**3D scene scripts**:
-- -- --
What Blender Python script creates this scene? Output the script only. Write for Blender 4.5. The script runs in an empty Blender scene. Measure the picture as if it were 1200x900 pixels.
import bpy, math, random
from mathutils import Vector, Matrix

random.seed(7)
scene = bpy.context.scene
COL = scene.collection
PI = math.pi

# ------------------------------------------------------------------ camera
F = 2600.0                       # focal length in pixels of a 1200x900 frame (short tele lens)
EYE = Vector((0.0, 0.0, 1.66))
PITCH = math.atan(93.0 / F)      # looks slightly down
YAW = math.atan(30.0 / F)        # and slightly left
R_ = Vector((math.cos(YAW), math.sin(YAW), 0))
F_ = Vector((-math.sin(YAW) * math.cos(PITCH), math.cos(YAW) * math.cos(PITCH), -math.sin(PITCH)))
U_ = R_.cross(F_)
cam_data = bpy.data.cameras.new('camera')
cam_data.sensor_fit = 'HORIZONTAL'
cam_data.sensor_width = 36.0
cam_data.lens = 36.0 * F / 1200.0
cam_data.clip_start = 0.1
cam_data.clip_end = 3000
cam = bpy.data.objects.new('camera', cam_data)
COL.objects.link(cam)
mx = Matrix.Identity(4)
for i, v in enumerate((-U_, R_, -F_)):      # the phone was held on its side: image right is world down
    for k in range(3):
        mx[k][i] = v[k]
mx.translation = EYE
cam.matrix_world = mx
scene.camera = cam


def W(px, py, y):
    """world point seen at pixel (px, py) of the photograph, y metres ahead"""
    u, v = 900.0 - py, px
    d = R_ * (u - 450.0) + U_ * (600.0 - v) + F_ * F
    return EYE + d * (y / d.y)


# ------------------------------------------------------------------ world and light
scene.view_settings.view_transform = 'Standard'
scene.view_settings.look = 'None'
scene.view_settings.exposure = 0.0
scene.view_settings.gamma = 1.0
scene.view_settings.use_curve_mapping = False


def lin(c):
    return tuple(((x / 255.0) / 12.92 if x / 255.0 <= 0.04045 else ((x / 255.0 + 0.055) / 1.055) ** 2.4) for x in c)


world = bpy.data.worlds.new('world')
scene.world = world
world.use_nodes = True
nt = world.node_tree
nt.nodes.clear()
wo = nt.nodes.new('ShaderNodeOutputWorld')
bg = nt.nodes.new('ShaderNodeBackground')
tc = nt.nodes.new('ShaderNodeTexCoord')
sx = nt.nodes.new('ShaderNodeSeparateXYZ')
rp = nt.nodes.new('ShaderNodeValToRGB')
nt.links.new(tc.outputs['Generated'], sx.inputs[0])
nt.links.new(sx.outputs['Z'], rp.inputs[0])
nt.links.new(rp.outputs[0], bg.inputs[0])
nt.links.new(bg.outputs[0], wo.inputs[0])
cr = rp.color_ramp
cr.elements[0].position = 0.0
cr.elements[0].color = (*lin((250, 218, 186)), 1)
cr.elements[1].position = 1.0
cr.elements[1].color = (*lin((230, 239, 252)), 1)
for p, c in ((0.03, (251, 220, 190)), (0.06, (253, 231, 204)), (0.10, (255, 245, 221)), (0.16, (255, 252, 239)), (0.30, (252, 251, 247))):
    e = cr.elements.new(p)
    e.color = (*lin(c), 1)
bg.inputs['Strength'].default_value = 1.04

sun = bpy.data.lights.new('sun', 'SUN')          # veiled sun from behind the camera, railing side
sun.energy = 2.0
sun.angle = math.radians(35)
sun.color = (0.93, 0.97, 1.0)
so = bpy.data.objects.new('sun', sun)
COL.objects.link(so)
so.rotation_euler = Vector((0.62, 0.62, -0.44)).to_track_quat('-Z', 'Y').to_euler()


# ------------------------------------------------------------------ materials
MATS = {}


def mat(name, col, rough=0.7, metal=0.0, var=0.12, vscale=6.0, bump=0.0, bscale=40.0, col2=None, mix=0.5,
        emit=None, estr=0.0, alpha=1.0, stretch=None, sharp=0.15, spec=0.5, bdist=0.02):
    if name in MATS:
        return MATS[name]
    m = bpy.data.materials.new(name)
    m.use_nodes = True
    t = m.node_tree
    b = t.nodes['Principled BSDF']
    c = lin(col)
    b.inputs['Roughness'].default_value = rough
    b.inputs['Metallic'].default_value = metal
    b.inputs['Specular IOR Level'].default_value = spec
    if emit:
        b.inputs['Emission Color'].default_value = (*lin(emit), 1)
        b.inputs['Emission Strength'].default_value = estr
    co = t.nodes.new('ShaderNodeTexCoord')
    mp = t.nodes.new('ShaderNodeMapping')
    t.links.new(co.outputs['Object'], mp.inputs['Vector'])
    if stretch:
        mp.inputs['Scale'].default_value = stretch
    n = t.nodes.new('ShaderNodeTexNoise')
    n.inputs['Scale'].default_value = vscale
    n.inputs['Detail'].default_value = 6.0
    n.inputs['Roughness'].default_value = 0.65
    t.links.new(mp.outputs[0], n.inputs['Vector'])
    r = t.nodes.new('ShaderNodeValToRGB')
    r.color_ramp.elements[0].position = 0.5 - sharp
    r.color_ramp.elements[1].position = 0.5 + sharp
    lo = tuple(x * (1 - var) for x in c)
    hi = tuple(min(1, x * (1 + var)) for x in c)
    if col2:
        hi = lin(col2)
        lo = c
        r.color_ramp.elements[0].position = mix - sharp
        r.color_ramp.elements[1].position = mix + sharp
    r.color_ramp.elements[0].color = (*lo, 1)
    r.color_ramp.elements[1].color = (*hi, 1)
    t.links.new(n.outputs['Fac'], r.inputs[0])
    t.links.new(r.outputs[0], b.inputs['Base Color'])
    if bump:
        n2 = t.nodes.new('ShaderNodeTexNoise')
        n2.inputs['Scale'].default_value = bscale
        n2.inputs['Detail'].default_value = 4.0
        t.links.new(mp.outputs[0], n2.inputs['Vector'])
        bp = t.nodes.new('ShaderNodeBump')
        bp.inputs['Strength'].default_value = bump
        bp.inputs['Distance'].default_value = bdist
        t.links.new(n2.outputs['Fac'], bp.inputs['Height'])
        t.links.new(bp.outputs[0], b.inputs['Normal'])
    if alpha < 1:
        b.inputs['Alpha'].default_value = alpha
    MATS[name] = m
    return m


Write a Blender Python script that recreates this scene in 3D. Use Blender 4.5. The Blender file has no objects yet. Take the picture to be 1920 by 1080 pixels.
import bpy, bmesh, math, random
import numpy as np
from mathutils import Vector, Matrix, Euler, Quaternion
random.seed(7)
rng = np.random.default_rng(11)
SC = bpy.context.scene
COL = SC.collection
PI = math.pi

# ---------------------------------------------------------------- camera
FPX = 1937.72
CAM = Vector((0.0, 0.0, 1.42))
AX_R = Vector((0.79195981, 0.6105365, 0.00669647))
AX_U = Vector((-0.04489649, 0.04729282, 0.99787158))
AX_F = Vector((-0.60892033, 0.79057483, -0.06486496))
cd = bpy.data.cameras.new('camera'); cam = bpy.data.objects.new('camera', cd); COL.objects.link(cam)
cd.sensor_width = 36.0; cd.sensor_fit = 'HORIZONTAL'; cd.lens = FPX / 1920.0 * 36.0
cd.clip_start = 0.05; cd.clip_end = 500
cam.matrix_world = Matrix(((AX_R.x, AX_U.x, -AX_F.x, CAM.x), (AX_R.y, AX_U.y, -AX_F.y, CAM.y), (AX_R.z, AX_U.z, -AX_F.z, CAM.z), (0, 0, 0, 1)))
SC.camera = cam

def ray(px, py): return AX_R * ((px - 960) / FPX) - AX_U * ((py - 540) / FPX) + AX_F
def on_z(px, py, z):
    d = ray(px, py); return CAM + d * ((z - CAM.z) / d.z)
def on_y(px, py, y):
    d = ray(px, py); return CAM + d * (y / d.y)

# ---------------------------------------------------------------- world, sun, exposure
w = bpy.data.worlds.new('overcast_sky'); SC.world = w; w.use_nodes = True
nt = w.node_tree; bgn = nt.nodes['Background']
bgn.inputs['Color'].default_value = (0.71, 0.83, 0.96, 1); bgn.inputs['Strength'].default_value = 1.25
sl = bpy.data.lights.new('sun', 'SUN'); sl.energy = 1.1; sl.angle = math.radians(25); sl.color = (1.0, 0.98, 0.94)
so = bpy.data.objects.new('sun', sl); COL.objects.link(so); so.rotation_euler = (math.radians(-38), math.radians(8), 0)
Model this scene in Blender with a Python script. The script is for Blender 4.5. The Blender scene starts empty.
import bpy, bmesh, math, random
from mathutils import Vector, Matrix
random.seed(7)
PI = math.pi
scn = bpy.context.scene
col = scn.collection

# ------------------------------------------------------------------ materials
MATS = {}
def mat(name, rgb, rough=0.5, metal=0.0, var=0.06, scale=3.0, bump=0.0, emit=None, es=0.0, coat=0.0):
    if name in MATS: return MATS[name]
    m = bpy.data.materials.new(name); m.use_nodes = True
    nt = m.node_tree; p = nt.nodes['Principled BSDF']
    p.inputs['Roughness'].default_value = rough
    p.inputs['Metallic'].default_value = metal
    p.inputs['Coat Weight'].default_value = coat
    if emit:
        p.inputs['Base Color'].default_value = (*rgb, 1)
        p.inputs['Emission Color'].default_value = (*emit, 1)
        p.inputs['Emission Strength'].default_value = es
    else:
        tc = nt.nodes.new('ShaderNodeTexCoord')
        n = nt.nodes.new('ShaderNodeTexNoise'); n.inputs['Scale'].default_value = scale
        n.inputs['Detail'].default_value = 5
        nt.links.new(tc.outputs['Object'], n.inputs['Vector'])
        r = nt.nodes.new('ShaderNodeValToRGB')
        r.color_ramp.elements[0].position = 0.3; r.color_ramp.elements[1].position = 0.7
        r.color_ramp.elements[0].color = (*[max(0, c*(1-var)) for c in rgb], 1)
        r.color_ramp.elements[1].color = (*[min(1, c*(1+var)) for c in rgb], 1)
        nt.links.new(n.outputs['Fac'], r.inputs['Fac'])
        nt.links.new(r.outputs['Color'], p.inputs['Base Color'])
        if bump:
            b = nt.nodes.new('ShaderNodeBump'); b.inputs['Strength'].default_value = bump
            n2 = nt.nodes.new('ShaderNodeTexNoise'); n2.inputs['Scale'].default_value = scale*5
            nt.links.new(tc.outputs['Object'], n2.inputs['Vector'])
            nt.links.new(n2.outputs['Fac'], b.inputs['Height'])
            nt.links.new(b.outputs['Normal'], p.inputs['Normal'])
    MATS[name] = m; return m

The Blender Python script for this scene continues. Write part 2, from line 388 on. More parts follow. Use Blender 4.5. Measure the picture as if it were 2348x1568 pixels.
-- -- --
**What you need to do**: Reproduce verbatim the lines above, from the line with "Model this scene" through the line with "col = scn.collection".

**Result of the exercise**:
Model this scene in Blender with a Python script. The script is for Blender 4.5. The Blender scene starts empty.
import bpy, bmesh, math, random
from mathutils import Vector, Matrix
random.seed(7)
PI = math.pi
scn = bpy.context.scene
col = scn.collection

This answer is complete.